INTO THE WEST, PART I . . .

Into the West--that's the title of an Irish film from 1992 starring Gabriel Byrne. It seems like a good title to borrow to headline the first of our two days of travels and adventures in County Galway in the west of Ireland. . . .

We set off by bus from Dublin at 9:15 a.m. for the city of Galway, two-and-a-half hours away. Galway is a bustling center with a lot of interesting shops, restaurants, and pubs--by all accounts it is a great city in which to be a student. So, aptly enough, our first stop was the National University of Ireland-Galway. But there were two details we didn't factor in: the half-hour walk from the bus station to the campus and the heavy rain that we had to walk through. Rain has been general all over Ireland (an echo of Joyce's "The Dead," of course) during our time in the country so far--but this was rain of a higher power: we arrived at NUI-G's Centre for Irish Studies utterly soaked to the skin. . . .

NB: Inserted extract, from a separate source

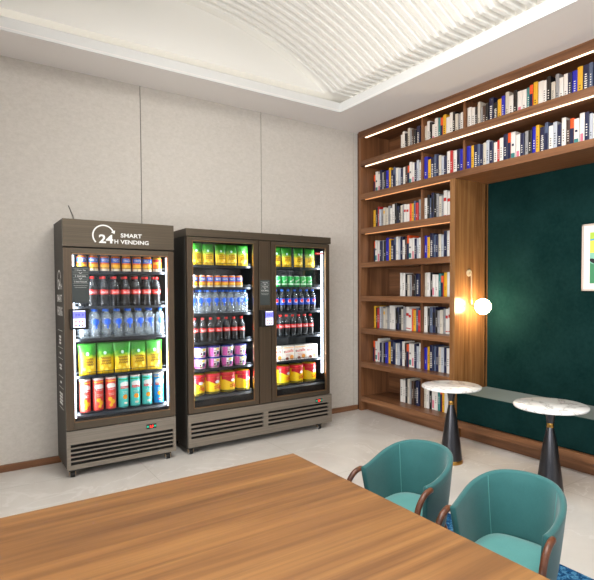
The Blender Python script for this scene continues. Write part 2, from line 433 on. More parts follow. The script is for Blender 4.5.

But we were warmly greeted there by Director of Irish Studies, Louis de Paor--though not in his administrative capacity per se; rather, Louis first put on his scholar's hat to walk us through the tormented history of the Irish language--Gaeilge (Irish Gaelic)--from the first threat to its existence during the Elizabethan Conquest through the Cromwellian Invasion of the later 17th century then through the period of An Gorta Mór--the Great Hunger (the Famine caused by potato blight) of the 1840s--and its aftermath and on into the 20th century, when the vitality of the language was sapped by State and Church trying to force it down the throats (as it were) of the general populace who, if I may borrow and move forward by a century or two the words of iconoclastic bilingual poet Michael Hartnett, had found in the previous century "English a necessary sin / the perfect language to sell pigs in." (Writing in the 1970s, Hartnett was referring specifically to the so-called "dispossessed" Irish-language poets of the 17th and 18th centuries; but his description resonates forward to the dark days of the 19th century as well.)


And then Louis de Paor put on his other hat--that of a major practitioner of poetry in Irish--and proved that the language is still alive and well despite the constant and ongoing threat of extinction over the past 400 years. Louis engaged us for a full hour with his talk and then his rich and wonderful poems (written in Irish but translated by him into poems that any English writer would be proud to claim) and then generously took questions from our group for another 20 minutes or so--really good questions that responded both to his poems and to the implications of poetic language in general and of the Irish language in particular. I think that everyone came away from our visit with Louis both deeply informed by his impromptu lecture and deeply enriched and provoked by his dazzlingly agile and remarkably substantive poems.